あるコマンドを実行した結果は、通常は、その端末エミュレータの画面に表示さ
れます。また、コマンド名を間違って、存在しないコマンドを入力した場合の
「Command not found.」や「コマンドが見つかりません.」というエラーも
画面に表示されます。ユーザーから見ると、同じ様に表示されますが、UNIX で
は、このふたつの表示は区別されています。コマンドが正常に動作して結果を表
示した場合は、標準出力という名前の出力を行ない、コマンドがエラー
になった場合は、標準エラー出力という名前の出力を行なっています。
通常は、標準出力も標準エラー出力も画面に結びつけられているので、区別でき
ないのです。標準出力や標準エラー出力を、画面以外のもの(通常はファイル)
に結びつけることをリダイレクション(redirection)と呼び、「>
」 や
「>>
」 などの記号を用います。
練習
3
以下の操作を行なって、標準出力と標準エラー出力が異なることを確認しましょ
う。また、「>
」と「>>
」の違いを理解しましょう。
% ls -l > ls1.txt (ls -l の出力を ls1.txt ファイルへ) % less ls1.txt (内容を確認) % lls -l > ls2.txt (間違って、lls としてしまった場合) lls: コマンドが見つかりません. % ls -l ls?.txt (ふたつのファイルの容量を確認) % cat ls2.txt % ls -l /usr/local/bin >> ls1.txt (ls -l の出力を、ls1.txt に追加) % less ls1.txt (内容を確認) % rm ls?.txt (ふたつのファイルを消去)
標準出力と標準エラー出力の他に、UNIX では標準入力というものがあ り、普通はキーボードに結びつけられています。wc(word count)というコマンド で、標準入力の使い方をみましょう。wc は、引数でファイルを指定した場 合はそのファイルに付いて、引数を与えないと標準入力についての、 行数、ワード数、文字数を標準出力に出力します。
% wc .cshrc 68 228 1777 .cshrc % wc 123 word (適当にキーボードから入力してリターンキー) gjd test (適当にキーボードから入力してリターンキー) 3 (適当にキーボードから入力してリターンキー) (Ctrl + d を押す) 3 5 20 (行数、ワード数、文字数を表示)Ctrl + d が、キーボードからの標準入力の終了キーです60。

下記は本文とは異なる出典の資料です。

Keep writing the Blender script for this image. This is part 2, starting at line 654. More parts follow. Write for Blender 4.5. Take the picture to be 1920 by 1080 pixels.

標準入力と標準出力、標準エラー出力の 3つがあることがわかりました。あるコ
マンドの標準出力を、他のコマンドの標準入力に結びつけることを、パ
イプ(正確にはパイプライン、pipeline)と呼び、「|
」 の記号を使い
ます。wc の場合と同様に、UNIX の多くのコマンドが、引数としてのファイルが
省略された場合には、標準入力に対して処理をするように作成されています。
例えば、次のような使い方ができます。
% ls -l /usr/local/bin | less (ls -l の出力を less で表示) % ls /usr/local/bin | grep tex | wc -l (/usr/local/bin 以下で、tex をファイル名に含むファイルの数を出力) % grep includegraphics *.tex | wc -l (カレントディレクトリで、ファイル名が.texで終わるものすべてに ついて、 includegraphics を含む行数の総和を出力)
パイプは、いくつでもつなげることができます。また、grep とか sort とか uniq というコマンドを組み合せることが良く行なわれます。